The house still stands, and a six-bed student house on the same street is currently on the market for £480,000.
Lakeview Court
Savile purchased the penthouse flat overlooking Roundhay Park in the 1970s and lived in it until he died there.
He reportedly asked the previous owner to leave all their furniture behind for him, including a distinctive white couch. There was reportedly no oven in the house, as Savile never cooked for himself.
Photographs of Savile at the three-bedroom apartment show him reclining in a mid-century-style chair against the floor-to-ceiling windows.
The scene has been recreated by Steve Coogan, who plays Savile in The Reckoning, in the promotional materials for the four-part series.
There has been at least one recorded allegation of abuse at the property.
It was also the location of the Friday Morning Club, a regular gathering for tea and cake hosted by Savile and attended by his friends – including members of the West Yorkshire police force.
Savile’s penthouse was reportedly bought by his former neighbours in 2013 for £250,000. It was sold again in 2014 for £300,000 and gutted.
However, in 2016 the penthouse was torn down and replaced as part of re-development plans.
Wessex Court
The three-bedroom Scarborough flat purchased by Savile for his mother, who died in the property, also features in The Reckoning. Savile infamously preserved her bedroom there as a shrine.
Louis Theroux spent time with Savile during filming for his 2000 documentary When Louis Met Jimmy.
“I bought it because I liked it,” Savile told Theroux. “She came to live here because she liked it.”

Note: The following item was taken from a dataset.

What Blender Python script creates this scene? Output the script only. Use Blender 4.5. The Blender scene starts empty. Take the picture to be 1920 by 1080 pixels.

Theroux commented on the suede wallpaper and the wardrobe full of regularly dry-cleaned clothes that belonged to Savile’s mother.
The road outside the flat was originally going to be renamed Savile’s view, but the revelations of Operation Yewtree put paid to that.
After his death the flat was bought by millionaire Sir Rodney Walker, who campaigned for the NSPCC, for the use of his grandchildren. Walker raised £25 million for the charity’s Full Stop campaign against child abuse.
Although the scandal delayed the deal, Walker went through with the purchase.“We are buying a piece of property. It could have belonged to anybody,” said Walker at the time.
“The only effect it had on me was to delay the completion of the sale and set me back about five months. There were no second thoughts.”
Allt-na-Reigh
Savile purchased a two-bedroom cottage in Glencoe after spotting it on Scottish cycling holiday.
Called Allt-na-Reigh, it had once belonged to Hamish McInnes, a well-respected mountaineer who founded the Glencoe Mountain Rescue Team.
The property has remain unoccupied since his death and has become a magnet for both vandals and ghoulish content makers who film their explorations of the abandoned house.
At least 20 incidents of abuse were recorded there.
It was bought at auction for £212,000 after his death, but the buyer never lived there.
Currently it is believed to be owned by the family of the businessman Harris Aslam, who bought it for a reported £350,000.
Aslam is reported to have consulted with the local community over the best way to remove the site’s association with its previous owner.
He hopes to demolish the house and replace it with a contemporary family home designed by the architect Jon Frullani, along with a memorial to McInnes.
Yes the property does have a dark history – but only for a certain period. I think we can do something really positive with it,” said Mr Aslam.
However, Mountaineering Scotland launched a complaint against the design, which they argue would negatively impact views of the surrounding highland landscape.
As of today the house still stands, while the Highland Council continues to review the planning application.